Nothing in the data should change when you return it, but leave the pictures out.
# start of COLLECTED MATERIAL
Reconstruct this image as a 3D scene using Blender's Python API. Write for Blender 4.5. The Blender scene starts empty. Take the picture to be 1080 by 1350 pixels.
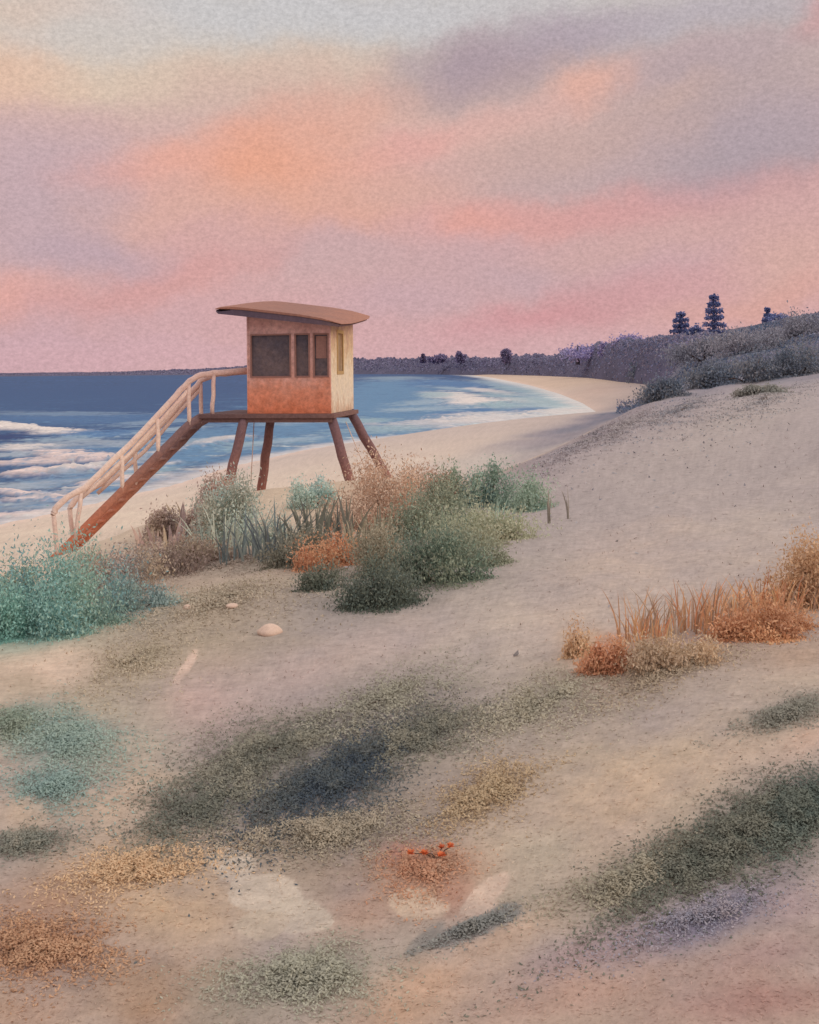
import bpy, math, random
import numpy as np
from mathutils import Matrix, Vector
R = math.radians
rng = np.random.default_rng(7)
random.seed(7)
sc = bpy.context.scene
C = sc.collection

# ------------------------------------------------------------------ camera
F, CX, CY, EYE, ROLL = 1400.0, 540.0, 490.0, 6.5, R(0.5)
CR, SR = math.cos(ROLL), math.sin(ROLL)

def ray(px, py):
    u, v = (px - CX) / F, (CY - py) / F
    return np.array([u * CR + v * SR, 1.0, -u * SR + v * CR])

def P(px, py, d):                       # a point seen at that pixel, d metres ahead
    return ray(px, py) * d + np.array([0, 0, EYE])

cam = bpy.data.cameras.new('camera')
camo = bpy.data.objects.new('camera', cam)
C.objects.link(camo)
right, up, fw = Vector((CR, 0, -SR)), Vector((SR, 0, CR)), Vector((0, 1, 0))
m = Matrix((right, up, -fw)).transposed().to_4x4()
m.translation = (0, 0, EYE)
camo.matrix_world = m
cam.sensor_fit = 'HORIZONTAL'
cam.sensor_width = 36
cam.lens = F / 1080 * 36
cam.shift_y = (CY - 675) / 1080
cam.clip_start, cam.clip_end = 0.1, 40000
sc.camera = camo
sc.view_settings.view_transform = 'Standard'; sc.view_settings.look = 'None'
sc.view_settings.exposure = 0; sc.view_settings.gamma = 1; sc.view_settings.use_curve_mapping = False

# ------------------------------------------------------------------ colour
ILL = np.array([0.82, 0.78, 0.79])      # daylight reaching level ground

def lin(rgb):
    c = np.asarray(rgb, float) / 255
    return np.where(c <= 0.04045, c / 12.92, ((c + 0.055) / 1.055) ** 2.4)

def alb(rgb, k=1.0):
    return np.clip(lin(rgb) / ILL * k, 0.004, 0.9)

# ------------------------------------------------------------------ noise
def _h(ix, iy, s):
    n = (ix.astype(np.int64) * 374761393 + iy.astype(np.int64) * 668265263 + s * 974711) & 0x7fffffff
    n = ((n ^ (n >> 13)) * 1274126177) & 0x7fffffff
    n = (n ^ (n >> 16)) & 0x7fffffff
    return n / 0x7fffffff

def vnoise(x, y, s=0):
    x, y = np.asarray(x, float), np.asarray(y, float)
    ix, iy = np.floor(x), np.floor(y)
    fx, fy = x - ix, y - iy
    fx, fy = fx * fx * (3 - 2 * fx), fy * fy * (3 - 2 * fy)
    a, b, c, d = _h(ix, iy, s), _h(ix + 1, iy, s), _h(ix, iy + 1, s), _h(ix + 1, iy + 1, s)
    return (a * (1 - fx) + b * fx) * (1 - fy) + (c * (1 - fx) + d * fx) * fy

def fbm(x, y, s=0, o=5, g=0.5):
    t, a, n = 0, 1.0, 0
    for i in range(o):
        t = t + a * vnoise(x * 2 ** i + 17 * i, y * 2 ** i - 31 * i, s + i); n += a; a *= g
    return t / n * 2 - 1

def sstep(a, b, x):
    t = np.clip((x - a) / (b - a), 0, 1)
    return t * t * (3 - 2 * t)

# ------------------------------------------------------------------ terrain
def on_plane(px, py, z):
    r = ray(px, py); d = (z - EYE) / r[2]
    return r * d + np.array([0, 0, EYE])

shore_px = [(-60, 706), (0, 692), (60, 680), (160, 656), (230, 640), (300, 617), (400, 594), (500, 578),
            (600, 569), (700, 560), (760, 551), (788, 543.5), (768, 531), (738, 519), (700, 508), (650, 498), (610, 493.2)]
shore = np.array([[on_plane(x, y, 0)[1], on_plane(x, y, 0)[0]] for x, y in shore_px])
shore = np.vstack([[-400, -75], [0, -36], shore, [6000, -150], [9000, -900]])

def sea_dist(X, Y):
    return X - np.interp(Y, shore[:, 0], shore[:, 1])

crest_px = [(-70, 785, 13.6), (0, 768, 15.0), (60, 742, 16.8), (120, 728, 18), (200, 703, 19.5), (255, 668, 21.5), (300, 650, 22.8), (350, 642, 23.5),
            (430, 634, 23.8), (500, 627, 24), (560, 627, 24), (640, 626, 24.5), (700, 610, 26.5), (760, 582, 31), (830, 547, 42), (870, 527, 56),
            (895, 512, 75)]
crest = np.array([P(*c)[:2] for c in crest_px])
crest = np.vstack([[-30, -300], [-9, -20], [-7.5, 5], crest, [38, 130], [62, 220], [95, 400], [125, 800], [140, 1500], [120, 4000], [60, 9000]])

def crest_dist(X, Y):                   # signed, positive inland (to the right)
    best = np.full(X.shape, 1e18); sg = np.ones(X.shape)
    for a, b in zip(crest[:-1], crest[1:]):
        e = b - a; L = e @ e
        t = np.clip(((X - a[0]) * e[0] + (Y - a[1]) * e[1]) / L, 0, 1)
        dx, dy = X - a[0] - t * e[0], Y - a[1] - t * e[1]
        d2 = dx * dx + dy * dy
        s = np.sign(dx * e[1] - dy * e[0])
        w = d2 < best - 1e-9
        best = np.where(w, d2, best); sg = np.where(w, s, sg)
    return np.sqrt(best) * sg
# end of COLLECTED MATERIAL
FINAL RESULT>
Reconstruct this image as a 3D scene using Blender's Python API. Write for Blender 4.5. The Blender scene starts empty. Take the picture to be 1080 by 1350 pixels.
import bpy, math, random
import numpy as np
from mathutils import Matrix, Vector
R = math.radians
rng = np.random.default_rng(7)
random.seed(7)
sc = bpy.context.scene
C = sc.collection

# ------------------------------------------------------------------ camera
F, CX, CY, EYE, ROLL = 1400.0, 540.0, 490.0, 6.5, R(0.5)
CR, SR = math.cos(ROLL), math.sin(ROLL)

def ray(px, py):
    u, v = (px - CX) / F, (CY - py) / F
    return np.array([u * CR + v * SR, 1.0, -u * SR + v * CR])

def P(px, py, d):                       # a point seen at that pixel, d metres ahead
    return ray(px, py) * d + np.array([0, 0, EYE])

cam = bpy.data.cameras.new('camera')
camo = bpy.data.objects.new('camera', cam)
C.objects.link(camo)
right, up, fw = Vector((CR, 0, -SR)), Vector((SR, 0, CR)), Vector((0, 1, 0))
m = Matrix((right, up, -fw)).transposed().to_4x4()
m.translation = (0, 0, EYE)
camo.matrix_world = m
cam.sensor_fit = 'HORIZONTAL'
cam.sensor_width = 36
cam.lens = F / 1080 * 36
cam.shift_y = (CY - 675) / 1080
cam.clip_start, cam.clip_end = 0.1, 40000
sc.camera = camo
sc.view_settings.view_transform = 'Standard'; sc.view_settings.look = 'None'
sc.view_settings.exposure = 0; sc.view_settings.gamma = 1; sc.view_settings.use_curve_mapping = False

# ------------------------------------------------------------------ colour
ILL = np.array([0.82, 0.78, 0.79])      # daylight reaching level ground

def lin(rgb):
    c = np.asarray(rgb, float) / 255
    return np.where(c <= 0.04045, c / 12.92, ((c + 0.055) / 1.055) ** 2.4)

def alb(rgb, k=1.0):
    return np.clip(lin(rgb) / ILL * k, 0.004, 0.9)

# ------------------------------------------------------------------ noise
def _h(ix, iy, s):
    n = (ix.astype(np.int64) * 374761393 + iy.astype(np.int64) * 668265263 + s * 974711) & 0x7fffffff
    n = ((n ^ (n >> 13)) * 1274126177) & 0x7fffffff
    n = (n ^ (n >> 16)) & 0x7fffffff
    return n / 0x7fffffff

def vnoise(x, y, s=0):
    x, y = np.asarray(x, float), np.asarray(y, float)
    ix, iy = np.floor(x), np.floor(y)
    fx, fy = x - ix, y - iy
    fx, fy = fx * fx * (3 - 2 * fx), fy * fy * (3 - 2 * fy)
    a, b, c, d = _h(ix, iy, s), _h(ix + 1, iy, s), _h(ix, iy + 1, s), _h(ix + 1, iy + 1, s)
    return (a * (1 - fx) + b * fx) * (1 - fy) + (c * (1 - fx) + d * fx) * fy

def fbm(x, y, s=0, o=5, g=0.5):
    t, a, n = 0, 1.0, 0
    for i in range(o):
        t = t + a * vnoise(x * 2 ** i + 17 * i, y * 2 ** i - 31 * i, s + i); n += a; a *= g
    return t / n * 2 - 1

def sstep(a, b, x):
    t = np.clip((x - a) / (b - a), 0, 1)
    return t * t * (3 - 2 * t)

# ------------------------------------------------------------------ terrain
def on_plane(px, py, z):
    r = ray(px, py); d = (z - EYE) / r[2]
    return r * d + np.array([0, 0, EYE])

shore_px = [(-60, 706), (0, 692), (60, 680), (160, 656), (230, 640), (300, 617), (400, 594), (500, 578),
            (600, 569), (700, 560), (760, 551), (788, 543.5), (768, 531), (738, 519), (700, 508), (650, 498), (610, 493.2)]
shore = np.array([[on_plane(x, y, 0)[1], on_plane(x, y, 0)[0]] for x, y in shore_px])
shore = np.vstack([[-400, -75], [0, -36], shore, [6000, -150], [9000, -900]])

def sea_dist(X, Y):
    return X - np.interp(Y, shore[:, 0], shore[:, 1])

crest_px = [(-70, 785, 13.6), (0, 768, 15.0), (60, 742, 16.8), (120, 728, 18), (200, 703, 19.5), (255, 668, 21.5), (300, 650, 22.8), (350, 642, 23.5),
            (430, 634, 23.8), (500, 627, 24), (560, 627, 24), (640, 626, 24.5), (700, 610, 26.5), (760, 582, 31), (830, 547, 42), (870, 527, 56),
            (895, 512, 75)]
crest = np.array([P(*c)[:2] for c in crest_px])
crest = np.vstack([[-30, -300], [-9, -20], [-7.5, 5], crest, [38, 130], [62, 220], [95, 400], [125, 800], [140, 1500], [120, 4000], [60, 9000]])

def crest_dist(X, Y):                   # signed, positive inland (to the right)
    best = np.full(X.shape, 1e18); sg = np.ones(X.shape)
    for a, b in zip(crest[:-1], crest[1:]):
        e = b - a; L = e @ e
        t = np.clip(((X - a[0]) * e[0] + (Y - a[1]) * e[1]) / L, 0, 1)
        dx, dy = X - a[0] - t * e[0], Y - a[1] - t * e[1]
        d2 = dx * dx + dy * dy
        s = np.sign(dx * e[1] - dy * e[0])
        w = d2 < best - 1e-9
        best = np.where(w, d2, best); sg = np.where(w, s, sg)
    return np.sqrt(best) * sg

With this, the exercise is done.